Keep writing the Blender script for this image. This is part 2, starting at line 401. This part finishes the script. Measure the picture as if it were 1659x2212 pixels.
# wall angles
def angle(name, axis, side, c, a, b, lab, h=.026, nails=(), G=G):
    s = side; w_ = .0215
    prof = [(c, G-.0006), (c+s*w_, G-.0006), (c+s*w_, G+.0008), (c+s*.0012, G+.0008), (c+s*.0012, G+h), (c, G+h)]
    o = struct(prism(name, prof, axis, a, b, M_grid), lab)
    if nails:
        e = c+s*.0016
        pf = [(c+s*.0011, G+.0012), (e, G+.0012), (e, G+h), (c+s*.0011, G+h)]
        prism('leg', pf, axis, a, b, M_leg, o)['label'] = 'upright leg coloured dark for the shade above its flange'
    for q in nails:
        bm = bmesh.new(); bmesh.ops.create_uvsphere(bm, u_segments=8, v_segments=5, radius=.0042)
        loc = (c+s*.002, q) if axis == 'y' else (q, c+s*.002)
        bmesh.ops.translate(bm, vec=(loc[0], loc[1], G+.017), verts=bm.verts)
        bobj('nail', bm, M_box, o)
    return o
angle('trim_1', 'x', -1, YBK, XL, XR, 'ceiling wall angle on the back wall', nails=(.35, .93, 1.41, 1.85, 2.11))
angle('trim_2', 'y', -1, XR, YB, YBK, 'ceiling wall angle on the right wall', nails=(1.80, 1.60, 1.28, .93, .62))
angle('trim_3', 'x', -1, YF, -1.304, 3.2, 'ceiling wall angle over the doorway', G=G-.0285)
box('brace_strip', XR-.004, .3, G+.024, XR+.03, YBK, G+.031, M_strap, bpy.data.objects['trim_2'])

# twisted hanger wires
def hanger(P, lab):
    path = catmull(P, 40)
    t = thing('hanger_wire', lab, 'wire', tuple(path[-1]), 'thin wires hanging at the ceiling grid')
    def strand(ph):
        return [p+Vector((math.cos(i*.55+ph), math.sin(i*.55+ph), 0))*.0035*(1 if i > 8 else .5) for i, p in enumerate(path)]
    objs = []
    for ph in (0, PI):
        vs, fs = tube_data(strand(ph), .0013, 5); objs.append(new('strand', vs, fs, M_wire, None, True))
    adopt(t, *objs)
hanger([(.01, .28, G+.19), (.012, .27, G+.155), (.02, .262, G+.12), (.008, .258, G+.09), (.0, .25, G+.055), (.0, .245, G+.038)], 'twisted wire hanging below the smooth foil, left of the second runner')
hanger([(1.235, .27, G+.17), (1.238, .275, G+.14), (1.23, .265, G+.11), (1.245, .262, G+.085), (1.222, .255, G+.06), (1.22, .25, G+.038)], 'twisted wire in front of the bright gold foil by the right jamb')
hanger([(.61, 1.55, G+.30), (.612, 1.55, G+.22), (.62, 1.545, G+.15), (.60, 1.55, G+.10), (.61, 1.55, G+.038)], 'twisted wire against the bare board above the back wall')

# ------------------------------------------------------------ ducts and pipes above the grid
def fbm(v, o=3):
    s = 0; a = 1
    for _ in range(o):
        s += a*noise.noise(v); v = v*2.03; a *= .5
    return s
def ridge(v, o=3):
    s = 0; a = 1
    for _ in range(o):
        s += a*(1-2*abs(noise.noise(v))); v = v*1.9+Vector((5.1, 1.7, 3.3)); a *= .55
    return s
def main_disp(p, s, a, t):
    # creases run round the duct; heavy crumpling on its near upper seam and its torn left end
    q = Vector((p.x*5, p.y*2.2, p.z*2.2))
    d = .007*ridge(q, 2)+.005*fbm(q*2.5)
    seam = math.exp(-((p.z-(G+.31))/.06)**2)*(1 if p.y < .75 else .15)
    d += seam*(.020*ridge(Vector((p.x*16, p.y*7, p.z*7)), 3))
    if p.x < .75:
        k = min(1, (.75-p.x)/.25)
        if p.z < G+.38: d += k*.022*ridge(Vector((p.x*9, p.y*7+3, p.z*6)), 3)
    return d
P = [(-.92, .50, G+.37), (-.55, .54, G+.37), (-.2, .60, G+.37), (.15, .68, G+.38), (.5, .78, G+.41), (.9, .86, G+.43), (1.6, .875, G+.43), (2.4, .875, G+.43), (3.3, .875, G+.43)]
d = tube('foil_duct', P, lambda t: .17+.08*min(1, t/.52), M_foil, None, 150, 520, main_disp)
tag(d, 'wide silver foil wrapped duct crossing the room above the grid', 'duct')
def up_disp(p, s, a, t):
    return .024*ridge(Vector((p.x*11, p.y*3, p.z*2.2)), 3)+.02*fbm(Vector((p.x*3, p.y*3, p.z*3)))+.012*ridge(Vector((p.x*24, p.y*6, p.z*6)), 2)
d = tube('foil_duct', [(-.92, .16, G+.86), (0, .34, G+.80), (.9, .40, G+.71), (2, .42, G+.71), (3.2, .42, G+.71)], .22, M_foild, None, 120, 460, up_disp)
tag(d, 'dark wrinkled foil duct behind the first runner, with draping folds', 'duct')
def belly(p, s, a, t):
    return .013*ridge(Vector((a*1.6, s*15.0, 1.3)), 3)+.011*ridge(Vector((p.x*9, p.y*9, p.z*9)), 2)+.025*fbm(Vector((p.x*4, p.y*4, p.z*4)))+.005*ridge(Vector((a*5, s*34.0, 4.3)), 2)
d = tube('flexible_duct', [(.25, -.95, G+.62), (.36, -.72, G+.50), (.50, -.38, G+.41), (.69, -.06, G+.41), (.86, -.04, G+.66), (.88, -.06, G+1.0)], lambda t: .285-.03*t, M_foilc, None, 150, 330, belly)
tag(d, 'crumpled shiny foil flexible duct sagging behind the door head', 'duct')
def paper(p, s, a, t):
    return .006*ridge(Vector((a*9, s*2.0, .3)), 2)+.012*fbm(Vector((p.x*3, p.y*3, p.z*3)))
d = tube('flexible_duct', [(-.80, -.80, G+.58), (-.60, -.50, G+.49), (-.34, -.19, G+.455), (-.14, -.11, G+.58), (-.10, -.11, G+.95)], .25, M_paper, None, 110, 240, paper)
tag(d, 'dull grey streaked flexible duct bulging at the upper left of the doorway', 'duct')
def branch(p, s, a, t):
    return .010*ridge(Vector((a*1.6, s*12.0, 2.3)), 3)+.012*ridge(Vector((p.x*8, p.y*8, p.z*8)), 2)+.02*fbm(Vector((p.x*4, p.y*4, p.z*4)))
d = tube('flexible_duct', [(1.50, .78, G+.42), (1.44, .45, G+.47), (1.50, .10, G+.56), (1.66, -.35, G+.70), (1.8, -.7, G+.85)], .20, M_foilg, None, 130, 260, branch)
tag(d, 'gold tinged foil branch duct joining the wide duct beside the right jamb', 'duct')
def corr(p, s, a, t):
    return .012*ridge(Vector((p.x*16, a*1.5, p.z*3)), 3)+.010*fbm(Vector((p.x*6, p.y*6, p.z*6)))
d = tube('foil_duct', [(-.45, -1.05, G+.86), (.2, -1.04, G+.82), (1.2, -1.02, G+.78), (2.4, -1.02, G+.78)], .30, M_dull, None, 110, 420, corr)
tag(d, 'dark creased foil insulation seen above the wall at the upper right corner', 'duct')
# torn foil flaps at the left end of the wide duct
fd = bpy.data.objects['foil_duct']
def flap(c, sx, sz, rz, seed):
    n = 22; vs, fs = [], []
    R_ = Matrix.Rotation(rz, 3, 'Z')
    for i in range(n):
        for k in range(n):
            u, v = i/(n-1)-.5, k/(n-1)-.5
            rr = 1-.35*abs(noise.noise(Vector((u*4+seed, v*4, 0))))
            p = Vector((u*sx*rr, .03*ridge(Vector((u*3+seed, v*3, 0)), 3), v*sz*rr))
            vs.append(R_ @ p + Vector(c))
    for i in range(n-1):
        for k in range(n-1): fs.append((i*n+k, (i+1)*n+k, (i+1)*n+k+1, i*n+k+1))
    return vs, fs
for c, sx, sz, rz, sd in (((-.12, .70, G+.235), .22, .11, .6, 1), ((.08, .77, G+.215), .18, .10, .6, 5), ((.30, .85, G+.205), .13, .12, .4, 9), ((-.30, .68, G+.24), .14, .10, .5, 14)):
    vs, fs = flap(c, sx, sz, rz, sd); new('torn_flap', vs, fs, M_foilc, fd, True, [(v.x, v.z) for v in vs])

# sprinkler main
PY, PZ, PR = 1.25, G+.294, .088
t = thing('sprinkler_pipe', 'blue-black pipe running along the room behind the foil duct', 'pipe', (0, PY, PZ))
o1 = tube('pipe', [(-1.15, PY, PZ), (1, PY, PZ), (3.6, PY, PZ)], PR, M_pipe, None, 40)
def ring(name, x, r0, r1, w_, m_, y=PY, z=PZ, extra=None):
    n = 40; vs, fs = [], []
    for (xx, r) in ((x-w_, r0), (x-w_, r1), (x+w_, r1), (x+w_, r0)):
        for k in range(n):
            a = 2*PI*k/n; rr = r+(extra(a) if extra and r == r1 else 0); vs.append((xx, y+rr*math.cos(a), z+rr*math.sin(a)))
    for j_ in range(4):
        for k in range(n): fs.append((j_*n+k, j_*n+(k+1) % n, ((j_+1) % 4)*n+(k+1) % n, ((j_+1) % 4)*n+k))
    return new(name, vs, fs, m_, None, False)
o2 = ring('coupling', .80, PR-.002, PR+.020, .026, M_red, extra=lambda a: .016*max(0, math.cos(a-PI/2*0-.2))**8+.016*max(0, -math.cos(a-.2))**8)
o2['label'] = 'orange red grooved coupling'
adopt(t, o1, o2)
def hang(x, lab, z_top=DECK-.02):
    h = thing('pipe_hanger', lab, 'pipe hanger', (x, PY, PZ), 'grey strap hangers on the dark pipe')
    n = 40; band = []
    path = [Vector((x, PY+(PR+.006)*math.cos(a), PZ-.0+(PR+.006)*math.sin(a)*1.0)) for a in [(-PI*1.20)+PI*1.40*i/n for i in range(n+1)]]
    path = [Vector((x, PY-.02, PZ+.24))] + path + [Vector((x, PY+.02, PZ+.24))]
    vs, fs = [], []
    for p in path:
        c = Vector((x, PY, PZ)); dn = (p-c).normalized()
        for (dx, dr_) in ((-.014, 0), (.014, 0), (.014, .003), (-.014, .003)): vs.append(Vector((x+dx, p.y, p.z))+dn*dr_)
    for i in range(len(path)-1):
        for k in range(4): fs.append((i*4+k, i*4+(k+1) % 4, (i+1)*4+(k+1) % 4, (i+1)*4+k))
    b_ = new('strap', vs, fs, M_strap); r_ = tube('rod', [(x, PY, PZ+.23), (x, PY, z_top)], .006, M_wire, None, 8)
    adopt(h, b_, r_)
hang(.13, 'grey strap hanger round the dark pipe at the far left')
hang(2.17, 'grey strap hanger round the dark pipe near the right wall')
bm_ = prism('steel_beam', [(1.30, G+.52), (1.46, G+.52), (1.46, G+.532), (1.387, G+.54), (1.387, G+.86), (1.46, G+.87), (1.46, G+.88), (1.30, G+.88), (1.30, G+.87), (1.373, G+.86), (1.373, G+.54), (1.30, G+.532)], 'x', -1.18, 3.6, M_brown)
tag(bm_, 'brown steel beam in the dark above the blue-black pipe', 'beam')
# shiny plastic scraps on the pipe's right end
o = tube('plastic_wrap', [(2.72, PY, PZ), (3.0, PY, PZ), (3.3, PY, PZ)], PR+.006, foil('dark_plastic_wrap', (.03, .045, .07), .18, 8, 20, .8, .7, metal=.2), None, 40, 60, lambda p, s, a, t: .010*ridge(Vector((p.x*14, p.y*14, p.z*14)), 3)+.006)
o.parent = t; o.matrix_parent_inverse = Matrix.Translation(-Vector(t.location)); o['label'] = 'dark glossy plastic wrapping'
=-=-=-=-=
EXERCISE: Return exactly the lines from the beginning of the data above through the one containing "G+.031, M_strap, bpy.data.objects['trim_2'])", please. Include both end lines and add nothing else.

RESPONSE TO THE TASK:
Keep writing the Blender script for this image. This is part 2, starting at line 401. This part finishes the script. Measure the picture as if it were 1659x2212 pixels.
# wall angles
def angle(name, axis, side, c, a, b, lab, h=.026, nails=(), G=G):
    s = side; w_ = .0215
    prof = [(c, G-.0006), (c+s*w_, G-.0006), (c+s*w_, G+.0008), (c+s*.0012, G+.0008), (c+s*.0012, G+h), (c, G+h)]
    o = struct(prism(name, prof, axis, a, b, M_grid), lab)
    if nails:
        e = c+s*.0016
        pf = [(c+s*.0011, G+.0012), (e, G+.0012), (e, G+h), (c+s*.0011, G+h)]
        prism('leg', pf, axis, a, b, M_leg, o)['label'] = 'upright leg coloured dark for the shade above its flange'
    for q in nails:
        bm = bmesh.new(); bmesh.ops.create_uvsphere(bm, u_segments=8, v_segments=5, radius=.0042)
        loc = (c+s*.002, q) if axis == 'y' else (q, c+s*.002)
        bmesh.ops.translate(bm, vec=(loc[0], loc[1], G+.017), verts=bm.verts)
        bobj('nail', bm, M_box, o)
    return o
angle('trim_1', 'x', -1, YBK, XL, XR, 'ceiling wall angle on the back wall', nails=(.35, .93, 1.41, 1.85, 2.11))
angle('trim_2', 'y', -1, XR, YB, YBK, 'ceiling wall angle on the right wall', nails=(1.80, 1.60, 1.28, .93, .62))
angle('trim_3', 'x', -1, YF, -1.304, 3.2, 'ceiling wall angle over the doorway', G=G-.0285)
box('brace_strip', XR-.004, .3, G+.024, XR+.03, YBK, G+.031, M_strap, bpy.data.objects['trim_2'])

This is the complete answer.